After Riding Rapids, Cityscape Dips into Mainstream

After running a media gauntlet, riding a stock market roller coaster, and ditching a consultant who helped shape the company, what's next for Cityscape Financial Corp.?

A foray into the conventional loans, the company says. Cityscape, already growing fast as a subprime lender, announced that it would form a conforming-loan division that would begin operations in the first quarter of 1997.

The unit will be run by three former principals of Mercantile Mortgage Bankers Inc., a regional lender, and will rely on Cityscape's existing broker relationships for originations. Currently, the company has more than 260 brokers and 130 correspondents, said Robert Grosser, president and chief executive officer.

The company's entry into conventional lending was spurred by low interest rates, and is expected to complement the company's subprime loan products rather than provide high volume, he said.

The move comes on the heels of a tumultuous autumn for Cityscape, whose executives have been battling to defend their image as poster boys of the subprime lending industry.

Reports that the terms of Cityscape's loans in the United Kingdom have come under local government scrutiny, plus the revelation that it had been using as a consultant a business associate of a convicted white-collar criminal, helped spark a free fall in the stock. The company's shares dropped from a high of $36.50 on Aug. 5 to a low of $19.25 on Nov. 18.

Cityscape's dropping of the consultant, Jay Botchman - who also sold his stock options in the company to Franklin Mutual Advisors Inc., Short Hills, N.J. - was rewarded by Wall Street. The stock is now trading at about $23.

The short position in Cityscape's stock - borrowed shares that have been sold in the hope they can be replaced later at a lower price - has been running high since the summer, averaging about two million shares. Cityscape has 29.6 million shares outstanding, all but 6.7 million of which are not held by insiders.
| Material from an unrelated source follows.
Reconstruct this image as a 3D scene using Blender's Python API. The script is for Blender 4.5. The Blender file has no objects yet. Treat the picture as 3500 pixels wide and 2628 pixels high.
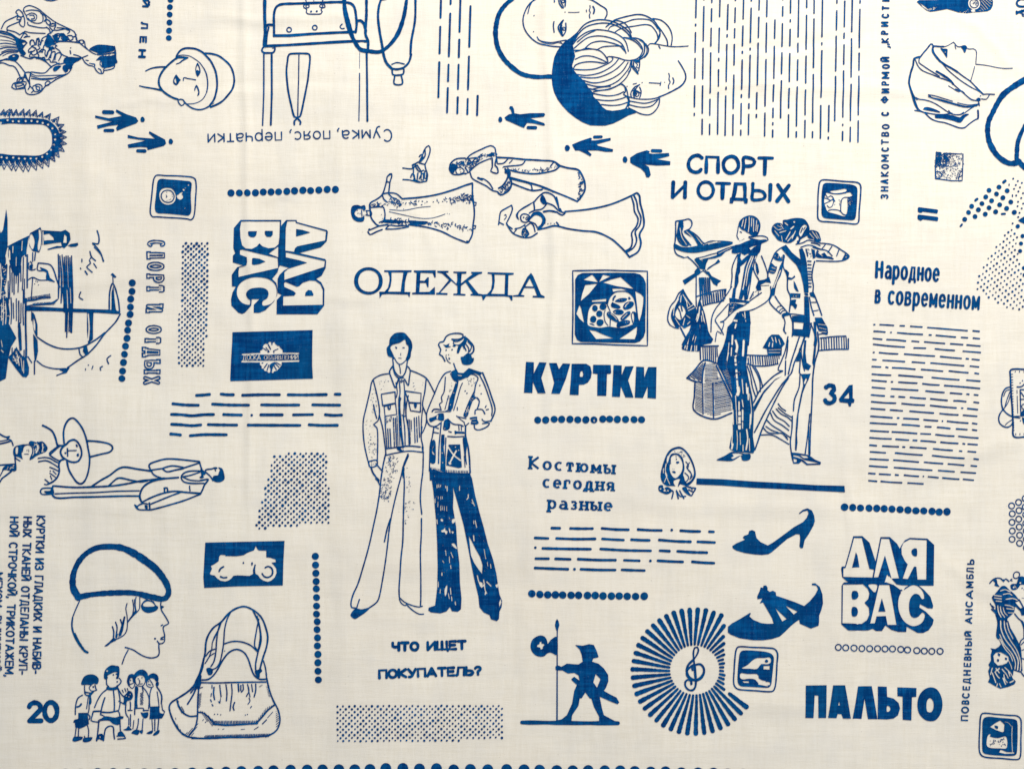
import bpy, math, random
import numpy as np
from mathutils import Vector
from mathutils.geometry import delaunay_2d_cdt

# ------------------------------------------------------------------ camera, light, exposure
SC = bpy.context.scene
W_PX, H_PX = 3500.0, 2628.0          # working units of the print: 1 unit = 0.25 mm of cloth
U = 0.00025
random.seed(7)

cam_d = bpy.data.cameras.new("camera")
cam = bpy.data.objects.new("camera", cam_d)
SC.collection.objects.link(cam)
cam_d.sensor_width = 36.0
cam_d.lens = 36.0
CAM_H = W_PX * U * cam_d.lens / cam_d.sensor_width
cam.location = (0, 0, CAM_H)
cam_d.clip_start = 0.01
cam_d.clip_end = 50
SC.camera = cam

world = bpy.data.worlds.new("World")
SC.world = world
world.use_nodes = True
world.node_tree.nodes["Background"].inputs[0].default_value = (0.93, 0.95, 1.0, 1)
world.node_tree.nodes["Background"].inputs[1].default_value = 0.585

def area(name, loc, target, size, size_y, power, col):
    d = bpy.data.lights.new(name, 'AREA')
    d.shape = 'RECTANGLE'; d.size = size; d.size_y = size_y; d.energy = power; d.color = col
    o = bpy.data.objects.new(name, d)
    o.location = loc
    o.rotation_euler = (Vector(target) - Vector(loc)).to_track_quat('-Z', 'Y').to_euler()
    SC.collection.objects.link(o)
    return o
area("window_light", (0.50, 1.24, 0.80), (-0.06, 0.08, 0), 1.3, 0.5, 27.0, (1.0, 0.978, 0.945))

SC.view_settings.view_transform = 'Standard'
SC.view_settings.look = 'None'
SC.view_settings.exposure = 0.0
SC.view_settings.gamma = 1.0
SC.cycles.max_bounces = 4

# ------------------------------------------------------------------ relief of the cloth
def wx(x): return (x - W_PX / 2) * U
def wy(y): return (H_PX / 2 - y) * U

_rs = np.random.RandomState(11)
WAVES = []
for _ in range(16):                       # gentle random undulation
    lam = _rs.uniform(260, 900); a = _rs.uniform(0, math.pi)
    WAVES.append((math.cos(a) * 2 * math.pi / lam, math.sin(a) * 2 * math.pi / lam, _rs.uniform(0, 6.28), lam / 900 * 1.15))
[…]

Mr. Botchman headed American Funding, the company that made loans to investors in the Atlantic City boardwalk renovation scandal of 1986.

John Galanis, who put together that deal, is now serving prison time for securities fraud in conjunction with the transactions. Mr. Botchman was not charged. The two were also involved in several civil suits together.
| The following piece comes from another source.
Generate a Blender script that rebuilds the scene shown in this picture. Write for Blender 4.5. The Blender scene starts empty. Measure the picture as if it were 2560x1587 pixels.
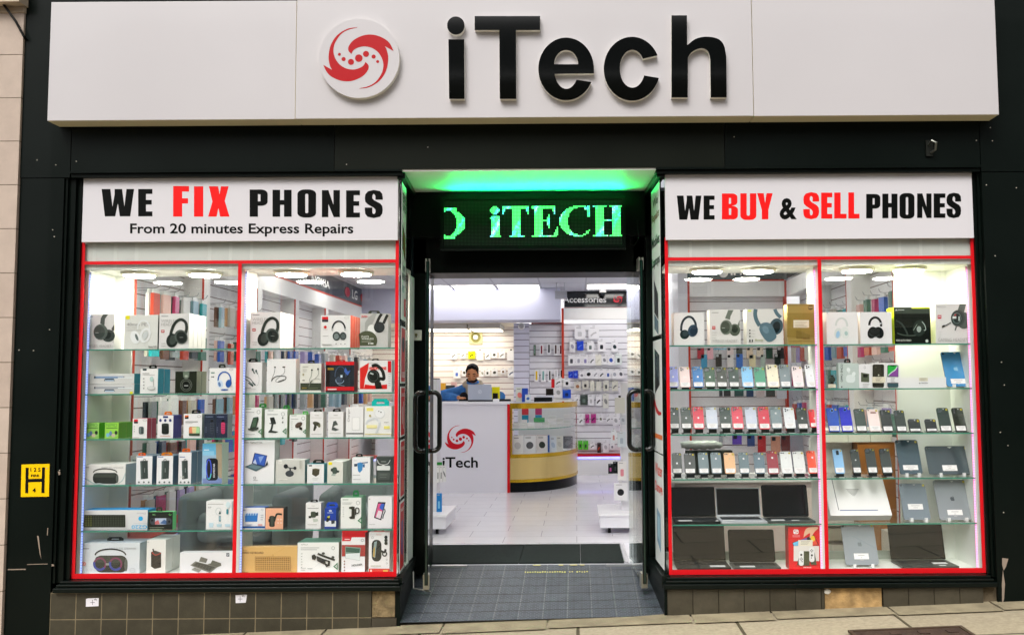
import bpy, math, random
from mathutils import Vector, Matrix
from mathutils.geometry import tessellate_polygon
random.seed(7)
SC = bpy.context.scene
COL = SC.collection
# ------------------------------------------------------------------ camera
FPX, PU, PV, CAMY, CAMZ = 2294.0, 1440.0, 793.5, -5.6, 1.30
PITCH, ROLL = math.atan(163.5/2294.0), 0.0065
_F = Vector((0, math.cos(PITCH), math.sin(PITCH)))
_U0 = Vector((0, -math.sin(PITCH), math.cos(PITCH)))
_R0 = Vector((1, 0, 0))
_R = _R0*math.cos(ROLL) - _U0*math.sin(ROLL)
_U = _U0*math.cos(ROLL) + _R0*math.sin(ROLL)
CAMPOS = Vector((0, CAMY, CAMZ))
cd = bpy.data.cameras.new('camera')
cam = bpy.data.objects.new('camera', cd)
COL.objects.link(cam)
cd.sensor_width = 36.0
cd.lens = 36.0*FPX/2560.0
cd.shift_x = -(PU-1280.0)/2560.0
cd.clip_start, cd.clip_end = 0.05, 400
m = Matrix((( _R.x, _U.x, -_F.x, 0), (_R.y, _U.y, -_F.y, 0), (_R.z, _U.z, -_F.z, 0), (0, 0, 0, 1)))
cam.matrix_world = Matrix.Translation(CAMPOS) @ m
SC.camera = cam

def P(u, v, Y):
    "point of the vertical plane at depth Y seen at photo position (u, v)"
    d = _F + _R*((u-PU)/FPX) + _U*((PV-v)/FPX)
    return CAMPOS + d*((Y-CAMY)/d.y)
def proj(p):
    q = Vector(p)-CAMPOS
    w = q.dot(_F)
    return PU+FPX*q.dot(_R)/w, PV-FPX*q.dot(_U)/w
def PX(u, v, Y): return P(u, v, Y).x
def PZ(u, v, Y): return P(u, v, Y).z
# measured crops of the photograph: origin and scale
Z1=(150,620,4.978); Z2=(150,880,4.978); Z3=(150,1140,4.7245)
Z4=(580,620,4.978); Z5=(580,880,4.978); Z6=(580,1140,4.7245)
R1=(1620,620,5.302); R2=(1620,860,5.302); R3=(1620,1100,4.3196)
R4=(2040,620,5.302); R5=(2040,860,5.302); R6=(2040,1100,4.3196)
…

Mr. Botchman has maintained that he was an unwilling participant in Mr. Galanis' fraudulent activities. "I was more duped than anyone by John Galanis," he said in a recent interview.

Mr. Botchman also served as president of Consolidated Mortgage, Greenwich, Conn. Mary Little Parell, New Jersey's banking commissioner at the time, said losses stemming from loans bought from Consolidated were reponsible for the 1987 failure of Tri-County Savings and Loan Association, Camden.

Cityscape executives and analysts bullish on the company maintained that Mr. Botchman had a negligible role in Cityscape's day-to-day operations. Mr. Botchman says he was responsible for the company's moving into Britain and was the spark plug behind its original public offering.

Mr. Grosser acknowledged that Mr. Botchman will still receive a finder's fee for loans originated by the company's United Kingdom operations from Greenwich Capital's U.K. unit.